Omah Diegu: The Snake in my Bed (Die Schlange in meinem Bett)

The Snake in my Bed (Die Schlange in meinem Bett), Omah Diegu, 86’, Germany, ZDF 29.5.1995, OV with German subtitles

Omah Diegu from Nigeria studied at UCLA, and there she became part of the group that today goes by the name L.A. Rebellion. In 1994, she addressed this personal essay film to her son Ozim to tell him “the story of his birth and ancestry. That would help him never to let anyone else define him.” The story begins in Nigeria with the director’s marriage to a German engineer. But it soon becomes clear: He is already married and refuses to acknowledge the child. So she travels to Germany to register her son in his father’s country. “I made the film as I would any of my paintings,” says Diegu, who paints too: “an abstract vomit from the very depth of my soul”. A film like a revolutionary song that declares war on racism and misogyny by means of poetry.

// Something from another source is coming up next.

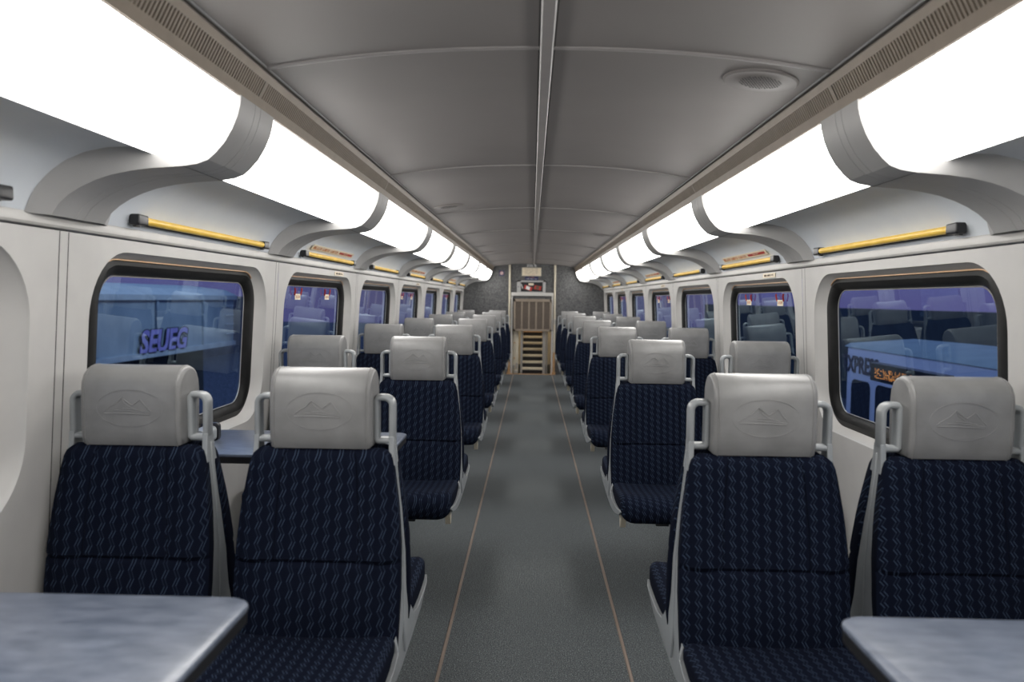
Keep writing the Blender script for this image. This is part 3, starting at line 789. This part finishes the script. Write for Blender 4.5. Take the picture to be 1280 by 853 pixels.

Ijeoma IIoputaife aka Omah Diegu is a Nigerian filmmaker, painter and author. The first African woman to study film at UCLA, she is part of the second generation of the Los Angeles School of Black Filmmakers, also called L.A. Rebellion. Today, her short film African Women, U.S.A (1980) is one of the standard works of feminist African-American cinema. After returning to Nigeria, she lived in Germany for a while. This led to the autobiographical documentary The Snake in my Bed (1995) made in collaboration with Das kleine Fernsehspiel. Omah Diegu now lives as an artist in the USA.